Begin with the first line of the material and copy each line word for word through the line that contains "else: o = copy_tree(beam, lab, (x_, y_, z_))"; the pictures are left out.
━━━━━━━━━━━━━━━━━━━━
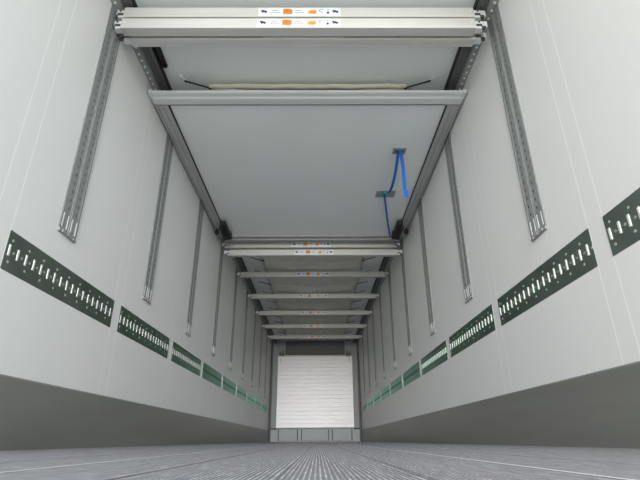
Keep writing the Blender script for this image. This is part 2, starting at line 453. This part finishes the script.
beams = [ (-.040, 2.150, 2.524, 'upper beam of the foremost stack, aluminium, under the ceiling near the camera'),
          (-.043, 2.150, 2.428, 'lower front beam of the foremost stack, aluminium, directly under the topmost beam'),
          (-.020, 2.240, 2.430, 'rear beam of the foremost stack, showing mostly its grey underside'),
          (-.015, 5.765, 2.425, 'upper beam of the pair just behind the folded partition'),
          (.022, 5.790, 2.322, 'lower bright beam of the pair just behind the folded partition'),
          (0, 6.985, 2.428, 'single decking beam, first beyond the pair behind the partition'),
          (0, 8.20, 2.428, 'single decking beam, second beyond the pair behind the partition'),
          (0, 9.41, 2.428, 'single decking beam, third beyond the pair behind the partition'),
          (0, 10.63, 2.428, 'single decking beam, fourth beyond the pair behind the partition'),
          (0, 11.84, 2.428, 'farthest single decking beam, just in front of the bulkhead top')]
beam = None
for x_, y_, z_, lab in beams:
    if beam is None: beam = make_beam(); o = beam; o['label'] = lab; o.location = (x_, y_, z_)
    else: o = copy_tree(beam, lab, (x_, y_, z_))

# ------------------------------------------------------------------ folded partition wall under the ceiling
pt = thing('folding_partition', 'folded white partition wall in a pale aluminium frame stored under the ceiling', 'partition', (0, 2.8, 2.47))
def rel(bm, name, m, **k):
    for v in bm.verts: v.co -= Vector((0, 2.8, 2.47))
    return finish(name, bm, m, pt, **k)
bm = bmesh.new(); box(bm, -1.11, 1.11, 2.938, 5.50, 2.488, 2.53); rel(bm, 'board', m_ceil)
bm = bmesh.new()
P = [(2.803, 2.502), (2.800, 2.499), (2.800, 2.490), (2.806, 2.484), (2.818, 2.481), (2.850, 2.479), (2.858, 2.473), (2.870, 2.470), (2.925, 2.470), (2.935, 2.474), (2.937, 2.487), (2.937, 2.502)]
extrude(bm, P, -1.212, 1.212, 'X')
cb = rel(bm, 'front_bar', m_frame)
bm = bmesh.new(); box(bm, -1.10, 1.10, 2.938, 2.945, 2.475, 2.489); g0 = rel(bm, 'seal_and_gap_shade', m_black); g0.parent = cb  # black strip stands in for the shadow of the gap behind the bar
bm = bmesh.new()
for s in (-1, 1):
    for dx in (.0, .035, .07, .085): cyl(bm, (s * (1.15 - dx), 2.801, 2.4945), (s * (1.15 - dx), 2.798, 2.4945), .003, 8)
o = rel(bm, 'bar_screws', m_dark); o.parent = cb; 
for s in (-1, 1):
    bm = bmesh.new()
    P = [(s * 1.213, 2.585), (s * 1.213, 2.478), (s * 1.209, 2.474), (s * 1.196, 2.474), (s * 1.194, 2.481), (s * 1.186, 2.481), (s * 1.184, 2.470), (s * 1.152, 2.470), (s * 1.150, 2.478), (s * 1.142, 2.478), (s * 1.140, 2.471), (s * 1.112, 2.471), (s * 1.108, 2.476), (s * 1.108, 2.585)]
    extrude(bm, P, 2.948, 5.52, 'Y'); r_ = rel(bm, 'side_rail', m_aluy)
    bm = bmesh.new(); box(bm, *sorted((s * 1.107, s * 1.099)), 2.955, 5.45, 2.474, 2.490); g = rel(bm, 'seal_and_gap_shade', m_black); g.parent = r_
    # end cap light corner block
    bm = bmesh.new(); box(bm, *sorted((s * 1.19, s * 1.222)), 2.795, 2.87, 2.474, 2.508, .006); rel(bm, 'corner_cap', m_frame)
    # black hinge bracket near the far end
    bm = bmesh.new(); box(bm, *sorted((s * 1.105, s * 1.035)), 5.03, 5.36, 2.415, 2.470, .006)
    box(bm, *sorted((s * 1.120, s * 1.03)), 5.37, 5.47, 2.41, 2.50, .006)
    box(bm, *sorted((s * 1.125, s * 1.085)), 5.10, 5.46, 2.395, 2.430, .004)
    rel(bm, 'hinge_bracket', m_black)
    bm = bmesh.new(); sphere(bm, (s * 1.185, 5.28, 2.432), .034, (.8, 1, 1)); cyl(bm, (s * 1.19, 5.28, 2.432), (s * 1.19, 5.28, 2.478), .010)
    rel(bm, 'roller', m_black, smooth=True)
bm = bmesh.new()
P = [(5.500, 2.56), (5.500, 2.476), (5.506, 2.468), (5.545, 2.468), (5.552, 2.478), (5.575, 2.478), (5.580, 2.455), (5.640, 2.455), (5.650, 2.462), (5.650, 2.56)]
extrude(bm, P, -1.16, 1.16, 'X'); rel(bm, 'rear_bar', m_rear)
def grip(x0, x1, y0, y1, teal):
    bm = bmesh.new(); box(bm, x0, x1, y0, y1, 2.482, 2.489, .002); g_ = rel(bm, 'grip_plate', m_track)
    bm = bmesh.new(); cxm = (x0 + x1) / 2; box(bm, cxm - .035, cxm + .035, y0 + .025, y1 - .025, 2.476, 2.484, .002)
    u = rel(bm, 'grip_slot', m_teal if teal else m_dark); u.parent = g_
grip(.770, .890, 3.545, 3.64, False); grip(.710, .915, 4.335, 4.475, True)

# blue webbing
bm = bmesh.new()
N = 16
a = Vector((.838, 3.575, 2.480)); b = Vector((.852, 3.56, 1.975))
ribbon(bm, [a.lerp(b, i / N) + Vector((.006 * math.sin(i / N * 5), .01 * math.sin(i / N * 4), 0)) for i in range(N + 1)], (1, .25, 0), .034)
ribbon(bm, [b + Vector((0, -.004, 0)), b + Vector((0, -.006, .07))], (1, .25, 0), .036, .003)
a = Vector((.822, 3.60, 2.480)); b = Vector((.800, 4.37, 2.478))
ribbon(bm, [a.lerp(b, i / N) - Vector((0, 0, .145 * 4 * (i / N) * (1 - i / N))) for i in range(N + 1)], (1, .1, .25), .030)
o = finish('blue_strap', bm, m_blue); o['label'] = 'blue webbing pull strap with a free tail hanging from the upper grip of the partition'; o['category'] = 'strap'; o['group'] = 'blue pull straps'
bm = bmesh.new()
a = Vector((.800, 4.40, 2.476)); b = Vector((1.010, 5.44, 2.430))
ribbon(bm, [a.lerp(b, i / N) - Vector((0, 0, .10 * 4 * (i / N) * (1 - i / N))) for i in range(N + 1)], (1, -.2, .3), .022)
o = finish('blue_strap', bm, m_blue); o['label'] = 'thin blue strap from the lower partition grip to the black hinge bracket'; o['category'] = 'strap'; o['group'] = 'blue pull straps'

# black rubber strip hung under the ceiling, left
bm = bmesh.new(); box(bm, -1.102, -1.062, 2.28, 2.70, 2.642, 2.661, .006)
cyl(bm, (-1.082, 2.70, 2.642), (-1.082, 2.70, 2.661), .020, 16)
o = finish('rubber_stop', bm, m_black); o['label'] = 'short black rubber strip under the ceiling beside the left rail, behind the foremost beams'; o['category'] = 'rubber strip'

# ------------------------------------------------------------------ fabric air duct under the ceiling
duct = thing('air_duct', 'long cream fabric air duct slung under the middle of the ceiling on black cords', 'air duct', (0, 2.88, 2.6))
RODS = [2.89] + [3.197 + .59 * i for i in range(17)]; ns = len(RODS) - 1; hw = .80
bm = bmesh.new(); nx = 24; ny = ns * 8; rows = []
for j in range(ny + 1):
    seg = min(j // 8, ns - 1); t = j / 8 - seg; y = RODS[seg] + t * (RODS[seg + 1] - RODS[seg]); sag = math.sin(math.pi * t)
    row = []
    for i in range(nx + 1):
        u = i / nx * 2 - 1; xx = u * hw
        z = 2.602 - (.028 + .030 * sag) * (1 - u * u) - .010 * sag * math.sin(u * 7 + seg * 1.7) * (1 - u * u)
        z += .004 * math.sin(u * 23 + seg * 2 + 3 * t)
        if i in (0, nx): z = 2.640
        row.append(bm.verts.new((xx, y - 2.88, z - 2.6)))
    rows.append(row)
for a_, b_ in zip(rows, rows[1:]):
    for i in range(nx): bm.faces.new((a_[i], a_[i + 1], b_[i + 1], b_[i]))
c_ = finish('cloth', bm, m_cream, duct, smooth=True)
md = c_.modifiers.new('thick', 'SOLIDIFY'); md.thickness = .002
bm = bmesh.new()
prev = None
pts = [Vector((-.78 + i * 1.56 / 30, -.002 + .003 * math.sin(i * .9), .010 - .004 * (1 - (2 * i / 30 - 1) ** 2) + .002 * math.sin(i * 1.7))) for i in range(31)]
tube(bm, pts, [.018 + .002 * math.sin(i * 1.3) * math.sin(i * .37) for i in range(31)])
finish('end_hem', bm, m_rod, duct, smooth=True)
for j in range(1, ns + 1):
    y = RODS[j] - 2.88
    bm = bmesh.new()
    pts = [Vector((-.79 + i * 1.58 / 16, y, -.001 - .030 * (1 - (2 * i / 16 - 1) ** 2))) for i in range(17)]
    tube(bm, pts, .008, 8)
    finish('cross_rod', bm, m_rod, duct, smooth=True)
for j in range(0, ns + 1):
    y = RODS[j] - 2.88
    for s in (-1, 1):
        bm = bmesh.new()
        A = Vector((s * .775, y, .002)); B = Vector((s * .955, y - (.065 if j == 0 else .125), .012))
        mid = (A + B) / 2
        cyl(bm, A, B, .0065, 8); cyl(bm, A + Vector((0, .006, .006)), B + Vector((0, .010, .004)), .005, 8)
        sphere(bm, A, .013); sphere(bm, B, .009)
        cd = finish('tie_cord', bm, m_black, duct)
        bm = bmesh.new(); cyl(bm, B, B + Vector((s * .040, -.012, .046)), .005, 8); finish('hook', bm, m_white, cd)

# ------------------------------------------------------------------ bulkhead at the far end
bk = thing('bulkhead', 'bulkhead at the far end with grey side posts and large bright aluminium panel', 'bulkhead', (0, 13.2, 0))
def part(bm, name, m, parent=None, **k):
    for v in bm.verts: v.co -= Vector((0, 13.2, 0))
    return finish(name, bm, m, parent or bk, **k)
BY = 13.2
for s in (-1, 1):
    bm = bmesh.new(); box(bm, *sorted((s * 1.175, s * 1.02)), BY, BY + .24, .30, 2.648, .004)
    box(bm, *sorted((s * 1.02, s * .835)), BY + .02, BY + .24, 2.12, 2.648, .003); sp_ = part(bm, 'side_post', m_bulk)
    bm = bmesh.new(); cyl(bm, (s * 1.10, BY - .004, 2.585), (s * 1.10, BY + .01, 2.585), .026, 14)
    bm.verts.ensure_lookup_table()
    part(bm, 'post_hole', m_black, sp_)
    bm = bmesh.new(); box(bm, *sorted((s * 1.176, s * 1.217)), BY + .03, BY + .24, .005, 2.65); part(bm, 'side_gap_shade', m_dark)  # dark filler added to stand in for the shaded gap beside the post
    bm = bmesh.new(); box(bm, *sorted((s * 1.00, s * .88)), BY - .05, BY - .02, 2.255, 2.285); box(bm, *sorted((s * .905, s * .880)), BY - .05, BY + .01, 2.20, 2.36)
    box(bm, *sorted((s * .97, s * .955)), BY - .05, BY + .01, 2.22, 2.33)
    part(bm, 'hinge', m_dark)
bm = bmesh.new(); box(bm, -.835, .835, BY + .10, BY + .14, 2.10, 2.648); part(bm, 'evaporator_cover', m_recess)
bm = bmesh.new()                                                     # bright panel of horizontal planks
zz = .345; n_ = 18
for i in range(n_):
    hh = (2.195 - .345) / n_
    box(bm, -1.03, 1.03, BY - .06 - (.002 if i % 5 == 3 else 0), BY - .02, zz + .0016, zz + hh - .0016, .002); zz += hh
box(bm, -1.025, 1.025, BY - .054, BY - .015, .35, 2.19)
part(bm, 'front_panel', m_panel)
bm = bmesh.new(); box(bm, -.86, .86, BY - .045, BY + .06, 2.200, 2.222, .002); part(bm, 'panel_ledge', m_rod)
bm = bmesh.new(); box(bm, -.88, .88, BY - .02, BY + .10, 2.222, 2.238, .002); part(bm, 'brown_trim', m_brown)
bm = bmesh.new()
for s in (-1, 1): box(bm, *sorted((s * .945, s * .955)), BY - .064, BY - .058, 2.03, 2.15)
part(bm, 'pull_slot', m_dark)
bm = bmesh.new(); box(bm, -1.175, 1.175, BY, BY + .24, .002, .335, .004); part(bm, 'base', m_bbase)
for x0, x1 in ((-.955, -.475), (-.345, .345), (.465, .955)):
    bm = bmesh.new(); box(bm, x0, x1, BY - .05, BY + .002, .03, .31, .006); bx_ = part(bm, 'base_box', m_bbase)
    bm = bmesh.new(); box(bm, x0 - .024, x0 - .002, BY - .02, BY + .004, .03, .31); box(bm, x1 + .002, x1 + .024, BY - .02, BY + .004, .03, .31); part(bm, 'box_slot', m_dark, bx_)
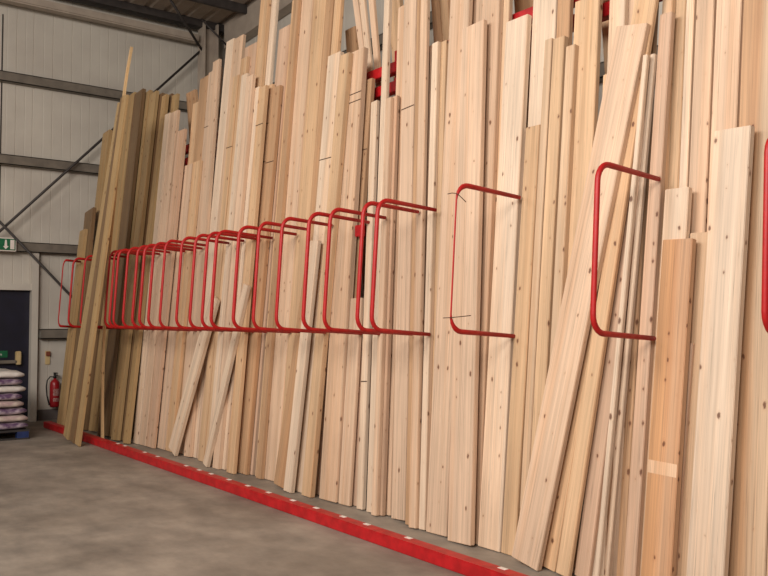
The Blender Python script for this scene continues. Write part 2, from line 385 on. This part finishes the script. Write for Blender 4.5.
━━━━━━━━━━━━━━━━━━━━
* [Exercise response]:
Keep writing the Blender script for this image. This is part 2, starting at line 453. This part finishes the script.
beams = [ (-.040, 2.150, 2.524, 'upper beam of the foremost stack, aluminium, under the ceiling near the camera'),
          (-.043, 2.150, 2.428, 'lower front beam of the foremost stack, aluminium, directly under the topmost beam'),
          (-.020, 2.240, 2.430, 'rear beam of the foremost stack, showing mostly its grey underside'),
          (-.015, 5.765, 2.425, 'upper beam of the pair just behind the folded partition'),
          (.022, 5.790, 2.322, 'lower bright beam of the pair just behind the folded partition'),
          (0, 6.985, 2.428, 'single decking beam, first beyond the pair behind the partition'),
          (0, 8.20, 2.428, 'single decking beam, second beyond the pair behind the partition'),
          (0, 9.41, 2.428, 'single decking beam, third beyond the pair behind the partition'),
          (0, 10.63, 2.428, 'single decking beam, fourth beyond the pair behind the partition'),
          (0, 11.84, 2.428, 'farthest single decking beam, just in front of the bulkhead top')]
beam = None
for x_, y_, z_, lab in beams:
    if beam is None: beam = make_beam(); o = beam; o['label'] = lab; o.location = (x_, y_, z_)
    else: o = copy_tree(beam, lab, (x_, y_, z_))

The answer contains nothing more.